>> Begin Information given
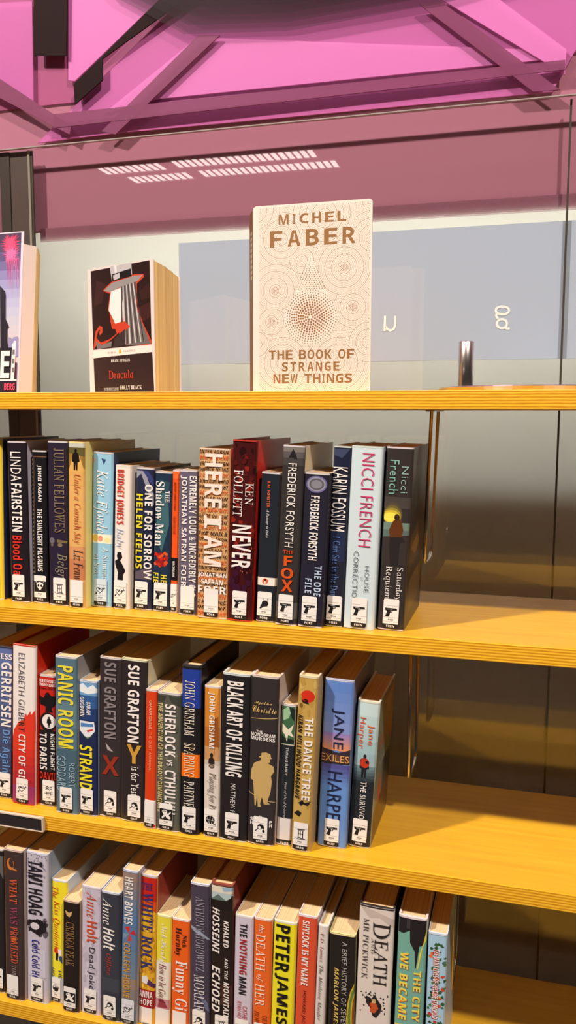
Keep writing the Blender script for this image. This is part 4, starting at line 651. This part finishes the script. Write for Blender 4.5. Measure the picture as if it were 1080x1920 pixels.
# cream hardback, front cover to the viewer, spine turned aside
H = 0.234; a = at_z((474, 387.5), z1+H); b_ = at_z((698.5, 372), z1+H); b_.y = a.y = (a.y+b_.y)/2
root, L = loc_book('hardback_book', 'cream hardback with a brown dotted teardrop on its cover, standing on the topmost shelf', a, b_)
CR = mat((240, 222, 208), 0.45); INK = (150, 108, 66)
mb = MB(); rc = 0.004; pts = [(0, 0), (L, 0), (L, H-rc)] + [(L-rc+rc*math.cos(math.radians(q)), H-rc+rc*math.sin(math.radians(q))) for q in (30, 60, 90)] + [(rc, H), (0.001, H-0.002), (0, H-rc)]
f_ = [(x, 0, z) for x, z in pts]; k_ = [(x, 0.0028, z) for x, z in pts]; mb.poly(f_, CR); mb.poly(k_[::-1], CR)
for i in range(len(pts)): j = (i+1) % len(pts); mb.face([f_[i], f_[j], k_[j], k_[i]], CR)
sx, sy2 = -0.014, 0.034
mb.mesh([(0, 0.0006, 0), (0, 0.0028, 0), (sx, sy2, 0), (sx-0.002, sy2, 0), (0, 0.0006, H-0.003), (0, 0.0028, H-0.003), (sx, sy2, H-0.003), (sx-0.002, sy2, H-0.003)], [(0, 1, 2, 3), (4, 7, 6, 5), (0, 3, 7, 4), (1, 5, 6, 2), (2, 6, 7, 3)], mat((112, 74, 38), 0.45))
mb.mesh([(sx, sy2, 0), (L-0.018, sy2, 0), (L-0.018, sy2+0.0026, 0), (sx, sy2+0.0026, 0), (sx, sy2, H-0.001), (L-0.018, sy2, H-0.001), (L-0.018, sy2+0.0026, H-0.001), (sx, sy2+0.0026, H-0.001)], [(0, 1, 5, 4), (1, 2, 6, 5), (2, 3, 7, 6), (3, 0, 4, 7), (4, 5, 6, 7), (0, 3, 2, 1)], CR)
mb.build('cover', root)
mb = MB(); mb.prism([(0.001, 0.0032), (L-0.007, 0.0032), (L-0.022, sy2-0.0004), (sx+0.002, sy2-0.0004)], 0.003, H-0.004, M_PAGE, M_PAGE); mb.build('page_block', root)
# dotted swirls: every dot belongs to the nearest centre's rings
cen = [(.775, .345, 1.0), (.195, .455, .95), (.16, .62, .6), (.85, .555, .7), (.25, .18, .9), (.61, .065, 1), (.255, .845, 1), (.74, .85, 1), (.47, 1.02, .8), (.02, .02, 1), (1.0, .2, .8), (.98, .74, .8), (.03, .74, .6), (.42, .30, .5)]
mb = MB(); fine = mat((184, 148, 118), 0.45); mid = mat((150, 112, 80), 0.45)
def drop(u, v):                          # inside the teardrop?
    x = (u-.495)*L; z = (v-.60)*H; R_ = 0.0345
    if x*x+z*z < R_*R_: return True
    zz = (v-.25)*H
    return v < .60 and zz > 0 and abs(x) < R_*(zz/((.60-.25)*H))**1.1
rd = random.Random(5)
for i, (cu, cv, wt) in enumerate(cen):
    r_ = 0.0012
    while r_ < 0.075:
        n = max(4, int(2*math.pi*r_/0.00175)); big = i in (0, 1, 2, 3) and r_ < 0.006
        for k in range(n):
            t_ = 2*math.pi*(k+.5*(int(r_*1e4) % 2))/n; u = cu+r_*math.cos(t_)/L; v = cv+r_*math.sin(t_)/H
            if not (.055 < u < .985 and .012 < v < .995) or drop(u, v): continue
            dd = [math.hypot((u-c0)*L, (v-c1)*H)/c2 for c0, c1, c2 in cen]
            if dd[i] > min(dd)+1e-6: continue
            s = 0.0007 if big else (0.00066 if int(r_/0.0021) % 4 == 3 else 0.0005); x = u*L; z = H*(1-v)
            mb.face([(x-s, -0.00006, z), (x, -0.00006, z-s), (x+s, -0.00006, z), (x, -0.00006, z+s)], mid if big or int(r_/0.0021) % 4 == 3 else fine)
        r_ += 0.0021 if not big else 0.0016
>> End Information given
>> Begin Information given
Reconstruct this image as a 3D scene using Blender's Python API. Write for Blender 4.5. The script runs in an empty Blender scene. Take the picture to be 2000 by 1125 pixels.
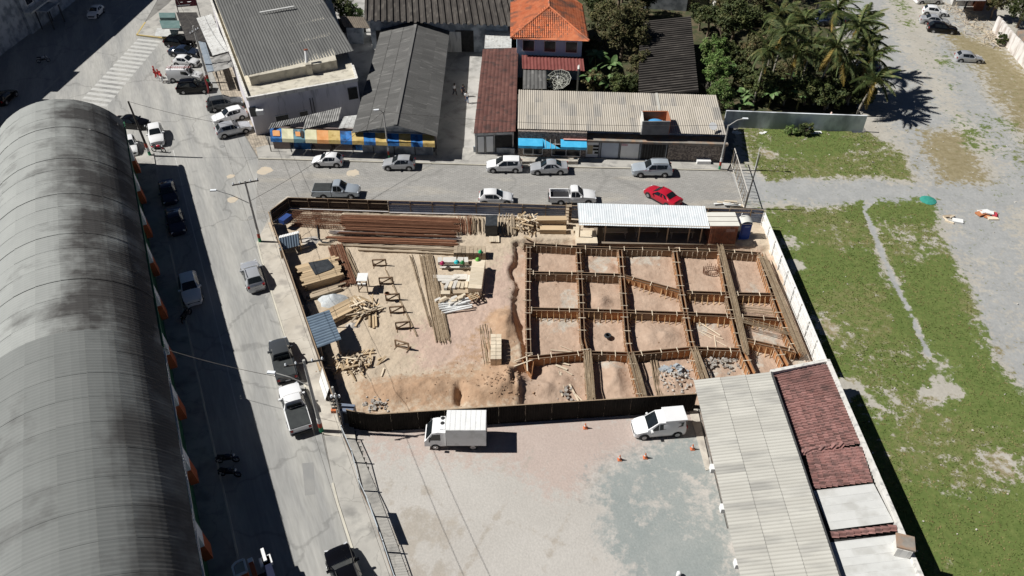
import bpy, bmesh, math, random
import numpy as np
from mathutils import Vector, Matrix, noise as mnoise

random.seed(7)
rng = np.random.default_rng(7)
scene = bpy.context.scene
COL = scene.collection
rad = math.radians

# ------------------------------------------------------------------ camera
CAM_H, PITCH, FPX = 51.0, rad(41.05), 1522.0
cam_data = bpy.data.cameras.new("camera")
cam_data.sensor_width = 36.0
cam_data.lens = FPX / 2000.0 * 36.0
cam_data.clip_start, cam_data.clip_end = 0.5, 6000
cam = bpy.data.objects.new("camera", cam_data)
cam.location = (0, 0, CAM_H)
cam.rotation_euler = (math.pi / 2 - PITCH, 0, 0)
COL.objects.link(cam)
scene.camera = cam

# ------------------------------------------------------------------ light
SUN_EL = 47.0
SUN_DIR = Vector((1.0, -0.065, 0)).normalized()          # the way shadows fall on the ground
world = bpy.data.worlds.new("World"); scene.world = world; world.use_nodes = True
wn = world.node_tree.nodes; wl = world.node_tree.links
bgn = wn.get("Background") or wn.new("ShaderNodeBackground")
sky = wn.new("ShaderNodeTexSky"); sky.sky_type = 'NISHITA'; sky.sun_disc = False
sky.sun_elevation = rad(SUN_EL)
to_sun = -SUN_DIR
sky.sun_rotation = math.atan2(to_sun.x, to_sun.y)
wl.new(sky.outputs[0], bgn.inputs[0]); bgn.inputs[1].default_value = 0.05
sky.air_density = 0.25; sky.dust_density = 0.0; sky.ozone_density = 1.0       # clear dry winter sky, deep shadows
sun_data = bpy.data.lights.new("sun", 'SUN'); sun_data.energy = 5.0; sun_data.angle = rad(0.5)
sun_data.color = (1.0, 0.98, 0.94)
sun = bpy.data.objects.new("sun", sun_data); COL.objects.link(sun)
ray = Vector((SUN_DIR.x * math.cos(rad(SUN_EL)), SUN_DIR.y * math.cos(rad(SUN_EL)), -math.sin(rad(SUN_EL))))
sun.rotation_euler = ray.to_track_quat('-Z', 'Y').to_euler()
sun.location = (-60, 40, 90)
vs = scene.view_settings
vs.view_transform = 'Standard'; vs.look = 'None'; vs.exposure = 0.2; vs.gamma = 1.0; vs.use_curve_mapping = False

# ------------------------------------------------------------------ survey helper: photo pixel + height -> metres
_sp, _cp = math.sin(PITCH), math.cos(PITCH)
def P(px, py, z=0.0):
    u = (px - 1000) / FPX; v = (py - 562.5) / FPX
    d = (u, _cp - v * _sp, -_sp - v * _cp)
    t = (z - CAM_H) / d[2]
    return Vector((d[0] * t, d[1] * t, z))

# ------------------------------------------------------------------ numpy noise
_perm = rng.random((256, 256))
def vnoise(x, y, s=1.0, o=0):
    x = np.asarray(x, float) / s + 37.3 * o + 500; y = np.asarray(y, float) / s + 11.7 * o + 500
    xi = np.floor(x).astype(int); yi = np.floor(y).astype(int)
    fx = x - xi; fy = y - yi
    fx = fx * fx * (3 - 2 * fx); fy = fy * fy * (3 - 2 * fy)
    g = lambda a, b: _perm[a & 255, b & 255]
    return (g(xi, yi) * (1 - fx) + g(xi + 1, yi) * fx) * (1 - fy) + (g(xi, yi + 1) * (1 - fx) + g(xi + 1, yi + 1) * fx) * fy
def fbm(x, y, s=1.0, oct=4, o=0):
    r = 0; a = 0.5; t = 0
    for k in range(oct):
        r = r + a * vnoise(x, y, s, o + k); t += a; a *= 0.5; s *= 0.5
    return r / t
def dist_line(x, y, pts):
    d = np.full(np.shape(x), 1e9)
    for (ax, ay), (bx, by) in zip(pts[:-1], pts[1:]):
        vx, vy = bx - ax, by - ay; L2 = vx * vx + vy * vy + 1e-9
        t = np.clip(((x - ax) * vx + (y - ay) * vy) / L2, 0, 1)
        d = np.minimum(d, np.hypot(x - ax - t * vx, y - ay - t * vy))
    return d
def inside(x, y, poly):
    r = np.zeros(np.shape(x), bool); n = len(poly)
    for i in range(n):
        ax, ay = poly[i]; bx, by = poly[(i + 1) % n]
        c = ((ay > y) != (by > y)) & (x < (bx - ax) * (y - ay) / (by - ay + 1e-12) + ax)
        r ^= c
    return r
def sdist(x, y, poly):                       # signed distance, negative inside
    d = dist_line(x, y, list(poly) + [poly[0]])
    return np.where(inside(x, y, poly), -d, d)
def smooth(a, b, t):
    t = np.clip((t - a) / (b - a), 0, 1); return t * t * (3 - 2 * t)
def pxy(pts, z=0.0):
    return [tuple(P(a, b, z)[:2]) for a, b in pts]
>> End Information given
- _The task_
Nothing but the lines from the one containing "Reconstruct this image" through the one containing "from mathutils import" should appear in your copy, exactly as written and without pictures.

- _Correct response_
Reconstruct this image as a 3D scene using Blender's Python API. Write for Blender 4.5. The script runs in an empty Blender scene. Take the picture to be 2000 by 1125 pixels.
import bpy, bmesh, math, random
import numpy as np
from mathutils import Vector, Matrix, noise as mnoise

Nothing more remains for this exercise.